START Collected material

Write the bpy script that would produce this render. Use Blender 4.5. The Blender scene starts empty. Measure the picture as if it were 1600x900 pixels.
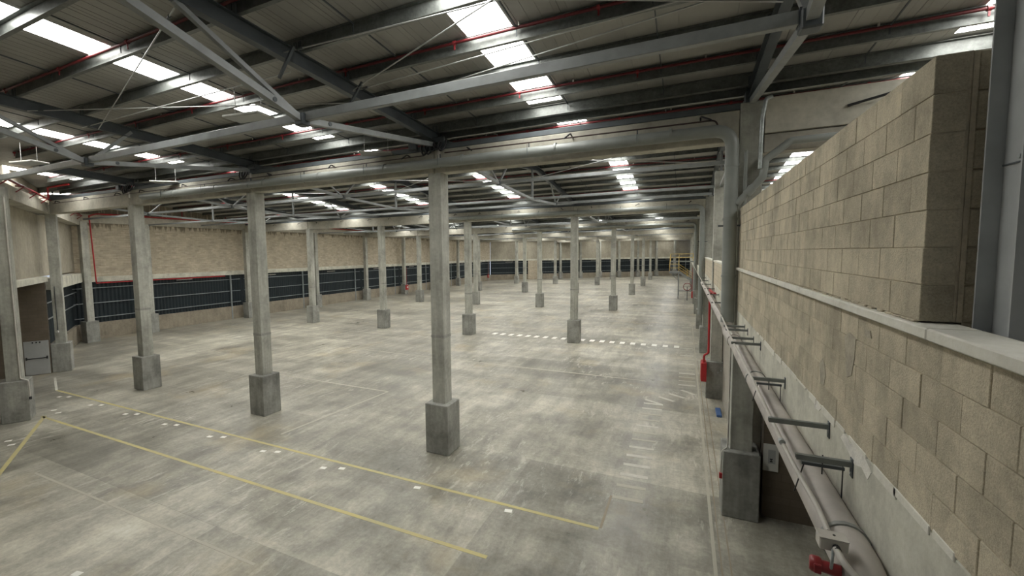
import bpy, bmesh, math, random
from mathutils import Vector, Matrix
random.seed(7)
SC = bpy.context.scene
COL = SC.collection

# ---------------------------------------------------------------- camera
cam_d = bpy.data.cameras.new('camera'); cam = bpy.data.objects.new('camera', cam_d); COL.objects.link(cam)
CX, CY, CZ = 0.0, 0.0, 6.8305
yaw, pitch, roll = math.radians(25.4907), math.radians(4.2723), math.radians(-0.7292)
fwd = Vector((-math.sin(yaw)*math.cos(pitch), math.cos(yaw)*math.cos(pitch), -math.sin(pitch)))
rt0 = Vector((math.cos(yaw), math.sin(yaw), 0)); up0 = rt0.cross(fwd)
rt = rt0*math.cos(roll) + up0*math.sin(roll); up = -rt0*math.sin(roll) + up0*math.cos(roll)
cam.matrix_world = Matrix(((rt.x, up.x, -fwd.x, CX), (rt.y, up.y, -fwd.y, CY), (rt.z, up.z, -fwd.z, CZ), (0, 0, 0, 1)))
cam_d.sensor_fit = 'HORIZONTAL'; cam_d.sensor_width = 36; cam_d.lens = 680.034/1600*36
cam_d.shift_x = 53.68/1600; cam_d.shift_y = -2.74/1600
cam_d.clip_start = 0.05; cam_d.clip_end = 400
SC.camera = cam

# ---------------------------------------------------------------- sky, exposure
w = bpy.data.worlds.new('sky'); SC.world = w; w.use_nodes = True
w.node_tree.nodes['Background'].inputs[0].default_value = (0.75, 0.83, 1.0, 1)
w.node_tree.nodes['Background'].inputs[1].default_value = 1.0
SC.view_settings.view_transform = 'Standard'; SC.view_settings.look = 'None'
SC.view_settings.gamma = 1; SC.view_settings.use_curve_mapping = False
SC.view_settings.exposure = 0.0
SKY_W = 17.0                                   # daylight through the translucent roof panels
SC.cycles.max_bounces = 10; SC.cycles.diffuse_bounces = 6
SC.cycles.sample_clamp_indirect = 8

# ---------------------------------------------------------------- materials
def N(nt, t, **kw):
    n = nt.nodes.new(t)
    for k, v in kw.items():
        if hasattr(n, k): setattr(n, k, v)
        else: n.inputs[k.replace('_', ' ')].default_value = v
    return n
def L(nt, a, b): nt.links.new(a, b)
def base_mat(name):
    m = bpy.data.materials.new(name); m.use_nodes = True
    return m, m.node_tree, m.node_tree.nodes['Principled BSDF']
def ramp(nt, fac, stops):
    r = nt.nodes.new('ShaderNodeValToRGB'); e = r.color_ramp.elements
    while len(e) < len(stops): e.new(0.5)
    for i, (p, c) in enumerate(stops):
        e[i].position = p; e[i].color = (*c, 1)
    L(nt, fac, r.inputs[0]); return r.outputs[0]
def mixc(nt, fac, a, b, mode='MIX'):
    n = nt.nodes.new('ShaderNodeMix'); n.data_type = 'RGBA'; n.blend_type = mode
    for s, v in ((n.inputs[0], fac), (n.inputs[6], a), (n.inputs[7], b)):
        if hasattr(v, 'links'): L(nt, v, s)
        elif isinstance(v, (int, float)): s.default_value = v
        else: s.default_value = (*v, 1)
    return n.outputs[2]
def noise(nt, vec, scale, detail=4, rough=0.55, stretch=None, rot=None):
    if stretch or rot:
        mp = nt.nodes.new('ShaderNodeMapping')
        if stretch: mp.inputs['Scale'].default_value = stretch
        if rot: mp.inputs['Rotation'].default_value = rot
        L(nt, vec, mp.inputs[0]); vec = mp.outputs[0]
    n = nt.nodes.new('ShaderNodeTexNoise'); n.inputs['Scale'].default_value = scale
    n.inputs['Detail'].default_value = detail; n.inputs['Roughness'].default_value = rough
    L(nt, vec, n.inputs['Vector']); return n.outputs[0]
def coords(nt, world=True):
    if world: return nt.nodes.new('ShaderNodeNewGeometry').outputs['Position']
    return nt.nodes.new('ShaderNodeTexCoord').outputs['Object']
def bump(nt, b, h, strength, dist=0.02):
    n = nt.nodes.new('ShaderNodeBump'); n.inputs['Strength'].default_value = strength
    n.inputs['Distance'].default_value = dist
    L(nt, h, n.inputs['Height']); L(nt, n.outputs[0], b.inputs['Normal'])
def per_object(nt, col, amount):
    oi = nt.nodes.new('ShaderNodeObjectInfo')
    hs = nt.nodes.new('ShaderNodeHueSaturation')
    mr = nt.nodes.new('ShaderNodeMapRange'); L(nt, oi.outputs['Random'], mr.inputs[0])
    mr.inputs[3].default_value = 1-amount; mr.inputs[4].default_value = 1+amount
    L(nt, mr.outputs[0], hs.inputs['Value']); L(nt, col, hs.inputs['Color']); return hs.outputs[0]
def concrete(name, c, dark=0.7, light=1.2, scale=0.8, rough=0.75, vary=0.0, stain=0.0, bmp=0.25, vstreak=0.0, speck=0.0):
    m, nt, b = base_mat(name); v = coords(nt)
    n1 = noise(nt, v, scale, 6, 0.62); n2 = noise(nt, v, scale*9, 4, 0.6)
    col = ramp(nt, n1, [(0.3, [x*dark for x in c]), (0.5, c), (0.72, [min(1, x*light) for x in c])])
    col = mixc(nt, 0.35, col, ramp(nt, n2, [(0.3, (0.35,)*3), (0.7, (0.65,)*3)]), 'OVERLAY')
    if vstreak:
        s = noise(nt, v, 1.0, 3, 0.6, stretch=(6, 6, 0.5))
        col = mixc(nt, vstreak, col, ramp(nt, s, [(0.35, (0.3,)*3), (0.65, (0.65,)*3)]), 'OVERLAY')
    if stain:
        s = noise(nt, v, scale*0.6, 5, 0.7)
        col = mixc(nt, ramp(nt, s, [(0.55, (0,)*3), (0.68, (stain,)*3)]), col, [x*0.45 for x in c])
    if speck:
        sp = noise(nt, v, 75, 3, 0.75); n2 = sp
        col = mixc(nt, speck, col, ramp(nt, sp, [(0.34, (0.22,)*3), (0.5, (0.5,)*3), (0.66, (0.74,)*3)]), 'OVERLAY')
    if vary: col = per_object(nt, col, vary)
    L(nt, col, b.inputs['Base Color']); b.inputs['Roughness'].default_value = rough
    bump(nt, b, n2, bmp); return m
def metal(name, c, rough=0.45, metallic=0.0, dark=0.8, light=1.15, scale=2.5, spangle=False):
    m, nt, b = base_mat(name); v = coords(nt)
    n1 = noise(nt, v, scale, 5, 0.6)
    col = ramp(nt, n1, [(0.3, [x*dark for x in c]), (0.7, [min(1, x*light) for x in c])])
    if spangle:
        s = noise(nt, v, 14, 3, 0.7)
        col = mixc(nt, 0.5, col, ramp(nt, s, [(0.35, (0.33,)*3), (0.65, (0.66,)*3)]), 'OVERLAY')
    L(nt, col, b.inputs['Base Color']); b.inputs['Roughness'].default_value = rough
    b.inputs['Metallic'].default_value = metallic; return m
def brick_mat(name, c1, c2, mortar, bw, bh, plane, msize=0.012, streak=True, b_s=0.4):
    m, nt, b = base_mat(name); tc = coords(nt, False)
    sx = nt.nodes.new('ShaderNodeSeparateXYZ'); L(nt, tc, sx.inputs[0])
    cb = nt.nodes.new('ShaderNodeCombineXYZ')
    L(nt, sx.outputs['Y' if plane == 'YZ' else 'X'], cb.inputs[0]); L(nt, sx.outputs['Z'], cb.inputs[1])
    br = nt.nodes.new('ShaderNodeTexBrick'); L(nt, cb.outputs[0], br.inputs['Vector'])
    for k, x in (('Scale', 1), ('Brick Width', bw), ('Row Height', bh), ('Mortar Size', msize), ('Mortar Smooth', 0.4), ('Bias', 0.0)):
        br.inputs[k].default_value = x
    br.inputs['Color1'].default_value = (*c1, 1); br.inputs['Color2'].default_value = (*c2, 1)
    br.inputs['Mortar'].default_value = (*mortar, 1)
    n = noise(nt, tc, 1.1, 5, 0.65)
    col = mixc(nt, 0.45, br.outputs['Color'], ramp(nt, n, [(0.3, (0.33,)*3), (0.7, (0.64,)*3)]), 'OVERLAY')
    if streak:
        n3 = noise(nt, cb.outputs[0], 1.0, 4, 0.7, stretch=(1.3, 9, 1))
        col = mixc(nt, ramp(nt, n3, [(0.52, (0,)*3), (0.66, (0.55,)*3)]), col, [x*0.5 for x in c1])
    if streak:
        mz = nt.nodes.new('ShaderNodeMapRange'); L(nt, sx.outputs['Z'], mz.inputs[0])
        mz.inputs[1].default_value = 8.9; mz.inputs[2].default_value = 9.85; mz.inputs[3].default_value = 0.0; mz.inputs[4].default_value = 0.34
        dn = noise(nt, tc, 1.0, 4, 0.7, stretch=(5, 5, 0.35))
        ad = nt.nodes.new('ShaderNodeMath'); ad.operation = 'ADD'; L(nt, mz.outputs[0], ad.inputs[0]); L(nt, dn, ad.inputs[1])
        col = mixc(nt, ramp(nt, ad.outputs[0], [(0.72, (0,)*3), (0.80, (0.75,)*3)]), col, (0.10, 0.085, 0.06))
    L(nt, col, b.inputs['Base Color']); b.inputs['Roughness'].default_value = 0.9
    bump(nt, b, br.outputs['Fac'], -b_s, 0.02); return m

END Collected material

*Required task*. Each line from the top of the material through the line containing "COL = SC.collection" should be reproduced exactly; please drop any images.

*Response to this exercise*.
Write the bpy script that would produce this render. Use Blender 4.5. The Blender scene starts empty. Measure the picture as if it were 1600x900 pixels.
import bpy, bmesh, math, random
from mathutils import Vector, Matrix
random.seed(7)
SC = bpy.context.scene
COL = SC.collection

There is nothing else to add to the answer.